### Dataset content

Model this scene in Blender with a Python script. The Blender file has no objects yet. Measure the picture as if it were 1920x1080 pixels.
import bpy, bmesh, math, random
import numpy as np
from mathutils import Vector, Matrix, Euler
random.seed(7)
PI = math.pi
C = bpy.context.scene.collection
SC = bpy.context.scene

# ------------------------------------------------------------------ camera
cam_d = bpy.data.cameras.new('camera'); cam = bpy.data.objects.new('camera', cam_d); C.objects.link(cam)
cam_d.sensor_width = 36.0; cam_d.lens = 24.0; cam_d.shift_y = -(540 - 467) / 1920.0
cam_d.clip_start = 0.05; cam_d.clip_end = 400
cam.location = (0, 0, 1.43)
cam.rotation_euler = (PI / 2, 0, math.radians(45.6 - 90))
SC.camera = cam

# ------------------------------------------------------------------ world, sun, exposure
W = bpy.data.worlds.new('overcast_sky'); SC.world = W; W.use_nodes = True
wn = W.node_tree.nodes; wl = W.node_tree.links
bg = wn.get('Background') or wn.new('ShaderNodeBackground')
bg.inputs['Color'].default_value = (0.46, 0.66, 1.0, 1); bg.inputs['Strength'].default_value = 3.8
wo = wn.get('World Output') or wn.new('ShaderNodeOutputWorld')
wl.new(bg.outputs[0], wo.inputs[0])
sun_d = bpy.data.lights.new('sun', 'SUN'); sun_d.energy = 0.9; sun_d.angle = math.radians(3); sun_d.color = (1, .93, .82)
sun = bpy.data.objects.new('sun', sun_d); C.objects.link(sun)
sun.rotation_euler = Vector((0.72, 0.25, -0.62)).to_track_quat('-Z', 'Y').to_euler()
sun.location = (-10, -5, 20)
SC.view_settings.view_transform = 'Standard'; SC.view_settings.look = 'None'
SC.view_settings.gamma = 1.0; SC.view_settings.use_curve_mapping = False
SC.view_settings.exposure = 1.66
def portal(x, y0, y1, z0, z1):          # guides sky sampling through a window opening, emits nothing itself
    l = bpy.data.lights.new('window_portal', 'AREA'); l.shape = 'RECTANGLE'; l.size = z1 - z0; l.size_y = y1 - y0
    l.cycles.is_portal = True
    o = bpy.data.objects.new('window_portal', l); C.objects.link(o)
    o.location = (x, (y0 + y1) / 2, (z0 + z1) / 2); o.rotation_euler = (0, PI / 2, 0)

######

What to produce:
Pull out every line containing "scene".

Answer to this problem:
Model this scene in Blender with a Python script. The Blender file has no objects yet. Measure the picture as if it were 1920x1080 pixels.
C = bpy.context.scene.collection
SC = bpy.context.scene